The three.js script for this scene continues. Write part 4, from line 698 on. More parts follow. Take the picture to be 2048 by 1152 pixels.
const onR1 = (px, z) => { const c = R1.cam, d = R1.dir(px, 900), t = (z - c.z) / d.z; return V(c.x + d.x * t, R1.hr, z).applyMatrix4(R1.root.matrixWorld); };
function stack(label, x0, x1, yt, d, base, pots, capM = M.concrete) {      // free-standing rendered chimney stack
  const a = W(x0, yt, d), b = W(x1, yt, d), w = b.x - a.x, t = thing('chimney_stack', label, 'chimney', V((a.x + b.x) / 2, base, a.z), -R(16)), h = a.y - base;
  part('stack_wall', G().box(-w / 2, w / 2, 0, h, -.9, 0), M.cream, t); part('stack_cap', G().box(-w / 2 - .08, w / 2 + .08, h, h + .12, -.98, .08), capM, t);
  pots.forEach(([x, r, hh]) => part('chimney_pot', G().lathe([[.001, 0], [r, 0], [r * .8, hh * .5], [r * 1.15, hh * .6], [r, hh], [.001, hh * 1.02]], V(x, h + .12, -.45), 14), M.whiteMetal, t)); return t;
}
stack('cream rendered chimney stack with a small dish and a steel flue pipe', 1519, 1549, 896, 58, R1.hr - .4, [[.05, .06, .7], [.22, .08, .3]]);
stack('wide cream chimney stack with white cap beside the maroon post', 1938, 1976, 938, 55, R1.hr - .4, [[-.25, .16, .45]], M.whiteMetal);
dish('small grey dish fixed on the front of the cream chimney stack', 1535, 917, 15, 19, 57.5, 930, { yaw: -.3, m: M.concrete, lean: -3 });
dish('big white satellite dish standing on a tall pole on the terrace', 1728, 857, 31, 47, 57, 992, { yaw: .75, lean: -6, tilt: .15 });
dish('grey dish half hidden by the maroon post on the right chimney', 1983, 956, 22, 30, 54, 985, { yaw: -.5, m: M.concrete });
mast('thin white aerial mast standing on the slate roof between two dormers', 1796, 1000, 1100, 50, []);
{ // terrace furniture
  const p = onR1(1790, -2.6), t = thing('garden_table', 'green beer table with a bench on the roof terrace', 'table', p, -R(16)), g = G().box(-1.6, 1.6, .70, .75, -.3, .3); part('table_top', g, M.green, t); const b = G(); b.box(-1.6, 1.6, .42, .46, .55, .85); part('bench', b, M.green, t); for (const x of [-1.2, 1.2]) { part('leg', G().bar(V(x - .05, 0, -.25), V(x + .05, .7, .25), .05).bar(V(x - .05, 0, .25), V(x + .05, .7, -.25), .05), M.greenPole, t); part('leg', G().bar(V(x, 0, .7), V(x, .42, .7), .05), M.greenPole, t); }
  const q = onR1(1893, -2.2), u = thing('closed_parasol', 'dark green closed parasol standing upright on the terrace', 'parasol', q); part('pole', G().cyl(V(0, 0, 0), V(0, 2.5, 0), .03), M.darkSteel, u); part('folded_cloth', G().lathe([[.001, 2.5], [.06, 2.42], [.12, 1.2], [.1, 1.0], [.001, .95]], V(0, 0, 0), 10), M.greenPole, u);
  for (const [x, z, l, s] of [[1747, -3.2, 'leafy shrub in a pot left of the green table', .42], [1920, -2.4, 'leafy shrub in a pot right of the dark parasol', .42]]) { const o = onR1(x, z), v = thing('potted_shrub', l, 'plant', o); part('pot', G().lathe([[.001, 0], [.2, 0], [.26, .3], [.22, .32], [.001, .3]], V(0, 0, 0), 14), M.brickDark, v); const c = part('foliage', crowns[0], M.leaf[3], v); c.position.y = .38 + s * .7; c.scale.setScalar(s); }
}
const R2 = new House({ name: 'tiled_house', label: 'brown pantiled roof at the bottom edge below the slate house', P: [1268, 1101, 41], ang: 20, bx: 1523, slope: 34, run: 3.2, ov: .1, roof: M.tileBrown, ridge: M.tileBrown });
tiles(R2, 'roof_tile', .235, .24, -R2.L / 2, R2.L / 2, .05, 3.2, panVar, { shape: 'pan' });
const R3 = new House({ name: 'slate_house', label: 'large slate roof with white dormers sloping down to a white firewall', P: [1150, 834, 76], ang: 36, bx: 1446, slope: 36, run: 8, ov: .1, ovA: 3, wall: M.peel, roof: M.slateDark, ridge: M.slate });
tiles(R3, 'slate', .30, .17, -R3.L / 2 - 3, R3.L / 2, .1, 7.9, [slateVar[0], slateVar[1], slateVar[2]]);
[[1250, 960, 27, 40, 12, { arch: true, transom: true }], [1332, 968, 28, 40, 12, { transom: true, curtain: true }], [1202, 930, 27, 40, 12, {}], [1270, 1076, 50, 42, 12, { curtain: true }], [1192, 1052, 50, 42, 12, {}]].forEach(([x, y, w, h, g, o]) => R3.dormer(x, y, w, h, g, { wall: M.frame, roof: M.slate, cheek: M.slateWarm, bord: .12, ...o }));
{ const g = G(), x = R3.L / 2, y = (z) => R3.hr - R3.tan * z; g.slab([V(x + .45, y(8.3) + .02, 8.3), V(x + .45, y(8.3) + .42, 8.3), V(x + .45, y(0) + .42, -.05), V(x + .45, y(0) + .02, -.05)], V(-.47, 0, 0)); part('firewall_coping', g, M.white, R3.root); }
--
• **DIRECTIONS**
Extract each line of the listing above, copying it word for word.

• **OUTPUT OF THE EXERCISE**
The three.js script for this scene continues. Write part 4, from line 698 on. More parts follow. Take the picture to be 2048 by 1152 pixels.
const onR1 = (px, z) => { const c = R1.cam, d = R1.dir(px, 900), t = (z - c.z) / d.z; return V(c.x + d.x * t, R1.hr, z).applyMatrix4(R1.root.matrixWorld); };
function stack(label, x0, x1, yt, d, base, pots, capM = M.concrete) {      // free-standing rendered chimney stack
  const a = W(x0, yt, d), b = W(x1, yt, d), w = b.x - a.x, t = thing('chimney_stack', label, 'chimney', V((a.x + b.x) / 2, base, a.z), -R(16)), h = a.y - base;
  part('stack_wall', G().box(-w / 2, w / 2, 0, h, -.9, 0), M.cream, t); part('stack_cap', G().box(-w / 2 - .08, w / 2 + .08, h, h + .12, -.98, .08), capM, t);
  pots.forEach(([x, r, hh]) => part('chimney_pot', G().lathe([[.001, 0], [r, 0], [r * .8, hh * .5], [r * 1.15, hh * .6], [r, hh], [.001, hh * 1.02]], V(x, h + .12, -.45), 14), M.whiteMetal, t)); return t;
}
stack('cream rendered chimney stack with a small dish and a steel flue pipe', 1519, 1549, 896, 58, R1.hr - .4, [[.05, .06, .7], [.22, .08, .3]]);
stack('wide cream chimney stack with white cap beside the maroon post', 1938, 1976, 938, 55, R1.hr - .4, [[-.25, .16, .45]], M.whiteMetal);
dish('small grey dish fixed on the front of the cream chimney stack', 1535, 917, 15, 19, 57.5, 930, { yaw: -.3, m: M.concrete, lean: -3 });
dish('big white satellite dish standing on a tall pole on the terrace', 1728, 857, 31, 47, 57, 992, { yaw: .75, lean: -6, tilt: .15 });
dish('grey dish half hidden by the maroon post on the right chimney', 1983, 956, 22, 30, 54, 985, { yaw: -.5, m: M.concrete });
mast('thin white aerial mast standing on the slate roof between two dormers', 1796, 1000, 1100, 50, []);
{ // terrace furniture
  const p = onR1(1790, -2.6), t = thing('garden_table', 'green beer table with a bench on the roof terrace', 'table', p, -R(16)), g = G().box(-1.6, 1.6, .70, .75, -.3, .3); part('table_top', g, M.green, t); const b = G(); b.box(-1.6, 1.6, .42, .46, .55, .85); part('bench', b, M.green, t); for (const x of [-1.2, 1.2]) { part('leg', G().bar(V(x - .05, 0, -.25), V(x + .05, .7, .25), .05).bar(V(x - .05, 0, .25), V(x + .05, .7, -.25), .05), M.greenPole, t); part('leg', G().bar(V(x, 0, .7), V(x, .42, .7), .05), M.greenPole, t); }
  const q = onR1(1893, -2.2), u = thing('closed_parasol', 'dark green closed parasol standing upright on the terrace', 'parasol', q); part('pole', G().cyl(V(0, 0, 0), V(0, 2.5, 0), .03), M.darkSteel, u); part('folded_cloth', G().lathe([[.001, 2.5], [.06, 2.42], [.12, 1.2], [.1, 1.0], [.001, .95]], V(0, 0, 0), 10), M.greenPole, u);
  for (const [x, z, l, s] of [[1747, -3.2, 'leafy shrub in a pot left of the green table', .42], [1920, -2.4, 'leafy shrub in a pot right of the dark parasol', .42]]) { const o = onR1(x, z), v = thing('potted_shrub', l, 'plant', o); part('pot', G().lathe([[.001, 0], [.2, 0], [.26, .3], [.22, .32], [.001, .3]], V(0, 0, 0), 14), M.brickDark, v); const c = part('foliage', crowns[0], M.leaf[3], v); c.position.y = .38 + s * .7; c.scale.setScalar(s); }
}
const R2 = new House({ name: 'tiled_house', label: 'brown pantiled roof at the bottom edge below the slate house', P: [1268, 1101, 41], ang: 20, bx: 1523, slope: 34, run: 3.2, ov: .1, roof: M.tileBrown, ridge: M.tileBrown });
tiles(R2, 'roof_tile', .235, .24, -R2.L / 2, R2.L / 2, .05, 3.2, panVar, { shape: 'pan' });
const R3 = new House({ name: 'slate_house', label: 'large slate roof with white dormers sloping down to a white firewall', P: [1150, 834, 76], ang: 36, bx: 1446, slope: 36, run: 8, ov: .1, ovA: 3, wall: M.peel, roof: M.slateDark, ridge: M.slate });
tiles(R3, 'slate', .30, .17, -R3.L / 2 - 3, R3.L / 2, .1, 7.9, [slateVar[0], slateVar[1], slateVar[2]]);
[[1250, 960, 27, 40, 12, { arch: true, transom: true }], [1332, 968, 28, 40, 12, { transom: true, curtain: true }], [1202, 930, 27, 40, 12, {}], [1270, 1076, 50, 42, 12, { curtain: true }], [1192, 1052, 50, 42, 12, {}]].forEach(([x, y, w, h, g, o]) => R3.dormer(x, y, w, h, g, { wall: M.frame, roof: M.slate, cheek: M.slateWarm, bord: .12, ...o }));
{ const g = G(), x = R3.L / 2, y = (z) => R3.hr - R3.tan * z; g.slab([V(x + .45, y(8.3) + .02, 8.3), V(x + .45, y(8.3) + .42, 8.3), V(x + .45, y(0) + .42, -.05), V(x + .45, y(0) + .02, -.05)], V(-.47, 0, 0)); part('firewall_coping', g, M.white, R3.root); }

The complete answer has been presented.